The Biden administration can also show up for immigrant communities by:

Ending ICE programs that lead to racial profiling

The Department of Homeland Security (DHS) should wind down ICE programs that tap state and local law enforcement agencies to assist in deportations. Many offices involved in the 287(g) program have sordid records of civil rights abuses, including racial profiling and inhumane detention practices, and should not be partners of the Biden administration

Reunifying separated families

The Biden administration inherited immense challenges as a result of former President Trump’s family separation policy, and acted quickly to create the Family Reunification Task Force. The task force must remain diligent in finding still-missing families, and the administration must also deliver safety and care for affected families. This begins by allowing deported families to reunite in the U.S., protecting them from deportation once here, and providing damages and assistance, including trauma-informed care, to begin to repair the tremendous harms done to them. Moreover, the administration must make sure it does not repeat the same cruel policies that led to family separation in the first place.

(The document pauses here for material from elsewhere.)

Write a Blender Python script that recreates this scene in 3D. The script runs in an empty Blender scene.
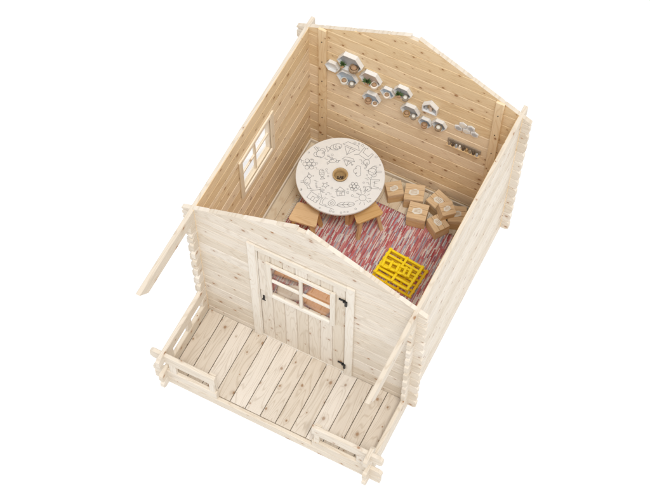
import bpy, bmesh, math, random
from mathutils import Vector, Matrix, Euler
random.seed(7)
S=bpy.context.scene
S.view_settings.view_transform='Standard'; S.view_settings.look='None'; S.view_settings.exposure=0
COL=bpy.context.collection

# ------------------------------------------------------------------ dims
W=2.4; D=2.413; H=2.206; G=0.592; E=0.12; T=0.045; h=H/12
SL=G/(W/2)

# ------------------------------------------------------------------ materials
def newmat(name):
    m=bpy.data.materials.new(name); m.use_nodes=True
    nt=m.node_tree; b=nt.nodes['Principled BSDF']; return m,nt,b
def ramp(nt,stops,interp='LINEAR'):
    r=nt.nodes.new('ShaderNodeValToRGB'); cr=r.color_ramp; cr.interpolation=interp
    while len(cr.elements)<len(stops): cr.elements.new(0.5)
    for e,(p,c) in zip(cr.elements,stops):
        e.position=p; e.color=(c[0],c[1],c[2],1) if hasattr(c,'__len__') else (c,c,c,1)
    return r
def math_(nt,op,a,b=None,c=None):
    n=nt.nodes.new('ShaderNodeMath'); n.operation=op
    for i,v in enumerate((a,b,c)):
        if v is None: continue
        if isinstance(v,(int,float)): n.inputs[i].default_value=v
        else: nt.links.new(v,n.inputs[i])
    return n.outputs[0]
def mix(nt,fac,a,b,blend='MIX'):
    n=nt.nodes.new('ShaderNodeMix'); n.data_type='RGBA'; n.blend_type=blend
    if isinstance(fac,(int,float)): n.inputs[0].default_value=fac
    else: nt.links.new(fac,n.inputs[0])
    for i,v in ((6,a),(7,b)):
        if isinstance(v,tuple): n.inputs[i].default_value=(*v[:3],1)
        else: nt.links.new(v,n.inputs[i])
    return n.outputs[2]
def wood(name,light,dark,knot,rough=.6,kscale=5.0,kthr=.42,var=.12,knotamt=.85,outer=None):
    m,nt,b=newmat(name); L=nt.links
    uv=nt.nodes.new('ShaderNodeUVMap'); uv.uv_map='UVMap'
    def mp(sx,sy):
        n=nt.nodes.new('ShaderNodeMapping'); n.inputs['Scale'].default_value=(sx,sy,1); L.new(uv.outputs[0],n.inputs[0]); return n.outputs[0]
    lt,dk=light,dark
    if outer:   # paler tone past the room; indoors the warm bounce light is painted in
        tc=nt.nodes.new('ShaderNodeTexCoord'); sx=nt.nodes.new('ShaderNodeSeparateXYZ'); L.new(tc.outputs['Object'],sx.inputs[0])
        a=math_(nt,'LESS_THAN',sx.outputs[0],-.03); b_=math_(nt,'GREATER_THAN',sx.outputs[0],W+.03)
        c_=math_(nt,'LESS_THAN',sx.outputs[1],-.03); d_=math_(nt,'GREATER_THAN',sx.outputs[1],D+.03)
        om=math_(nt,'MINIMUM',math_(nt,'ADD',math_(nt,'ADD',a,b_),math_(nt,'ADD',c_,d_)),1)
        lt=mix(nt,om,light,outer[0]); dk=mix(nt,om,dark,outer[1])
    vo=nt.nodes.new('ShaderNodeTexVoronoi'); vo.voronoi_dimensions='2D'; vo.inputs['Scale'].default_value=kscale
    L.new(mp(.8,1),vo.inputs['Vector'])
    sep=nt.nodes.new('ShaderNodeSeparateColor'); L.new(vo.outputs['Color'],sep.inputs[0])
    mask=math_(nt,'GREATER_THAN',sep.outputs[0],kthr)
    ks=kscale/5
    size=math_(nt,'MULTIPLY_ADD',math_(nt,'POWER',sep.outputs[1],2.0),.065*ks,.030*ks)
    dn=math_(nt,'DIVIDE',vo.outputs['Distance'],size)
    core=nt.nodes.new('ShaderNodeMapRange'); core.inputs[1].default_value=.55; core.inputs[2].default_value=1.25; core.inputs[3].default_value=1; core.inputs[4].default_value=0
    L.new(dn,core.inputs[0]); core=math_(nt,'MULTIPLY',core.outputs[0],mask)
    halo=nt.nodes.new('ShaderNodeMapRange'); halo.inputs[1].default_value=.8; halo.inputs[2].default_value=3.6; halo.inputs[3].default_value=1; halo.inputs[4].default_value=0
    L.new(dn,halo.inputs[0]); halo=math_(nt,'MULTIPLY',halo.outputs[0],mask)
    n1=nt.nodes.new('ShaderNodeTexNoise'); n1.inputs['Scale'].default_value=1; n1.inputs['Detail'].default_value=1.5
    L.new(mp(.9,7),n1.inputs['Vector'])
    cont=math_(nt,'MULTIPLY_ADD',n1.outputs['Fac'],13,math_(nt,'MULTIPLY',halo,.8))
    pp=math_(nt,'PINGPONG',cont,.5)
    g1=nt.nodes.new('ShaderNodeMapRange'); g1.inputs[1].default_value=.02; g1.inputs[2].default_value=.22; L.new(pp,g1.inputs[0])
    n2=nt.nodes.new('ShaderNodeTexNoise'); n2.inputs['Scale'].default_value=1; n2.inputs['Detail'].default_value=4
    L.new(mp(5,110),n2.inputs['Vector'])
    gg=math_(nt,'ADD',math_(nt,'MULTIPLY',g1.outputs[0],.55),math_(nt,'MULTIPLY',n2.outputs['Fac'],.65))
    c=mix(nt,gg,dk,lt)
    c=mix(nt,math_(nt,'MULTIPLY',halo,.3),c,tuple(x*.5+y*.5 for x,y in zip(dark,knot)))
    c=mix(nt,math_(nt,'MULTIPLY',core,knotamt),c,knot)
    n3=nt.nodes.new('ShaderNodeTexNoise'); n3.inputs['Scale'].default_value=1; L.new(mp(1.5,4),n3.inputs['Vector'])
    at=nt.nodes.new('ShaderNodeAttribute'); at.attribute_name='pid'
    f=math_(nt,'ADD',math_(nt,'MULTIPLY_ADD',at.outputs['Fac'],var,1-var*.6),math_(nt,'MULTIPLY_ADD',n3.outputs['Fac'],.12,-.06))
    hsv=nt.nodes.new('ShaderNodeHueSaturation'); L.new(c,hsv.inputs['Color']); L.new(f,hsv.inputs['Value'])
    L.new(math_(nt,'MULTIPLY_ADD',at.outputs['Fac'],-.35,1.18),hsv.inputs['Saturation'])
    L.new(hsv.outputs[0],b.inputs['Base Color'])
    b.inputs['Roughness'].default_value=rough; b.inputs['Specular IOR Level'].default_value=.3
    bp=nt.nodes.new('ShaderNodeBump'); bp.inputs['Strength'].default_value=.3; bp.inputs['Distance'].default_value=.002
    L.new(gg,bp.inputs['Height']); L.new(bp.outputs[0],b.inputs['Normal'])
    return m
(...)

Closing for-profit detention facilities

DHS should follow through with President Biden’s pledge to end for-profit immigrant detention and terminate contracts that waste taxpayer dollars while filling the coffers of private prison corporations.

Reversing the impacts of the Muslim and African bans by allowing Diversity Visa winners to immigrate to the U.S.

Despite terminating the Muslim and African Bans, many people are still impacted by the remnants of these policies. This includes thousands of Diversity Visa winners who had their visas revoked during the Trump administration as a result of their racist bans. It’s imperative that anyone whose Diversity Visa was blocked or revoked because of these bans have their visa reinstated.

When voters are directly asked questions related to immigration on the ballot, they will support their immigrant neighbors, colleagues, and friends. When voters can be this bold, they are demanding that our elected officials and the Biden administration be bold as well.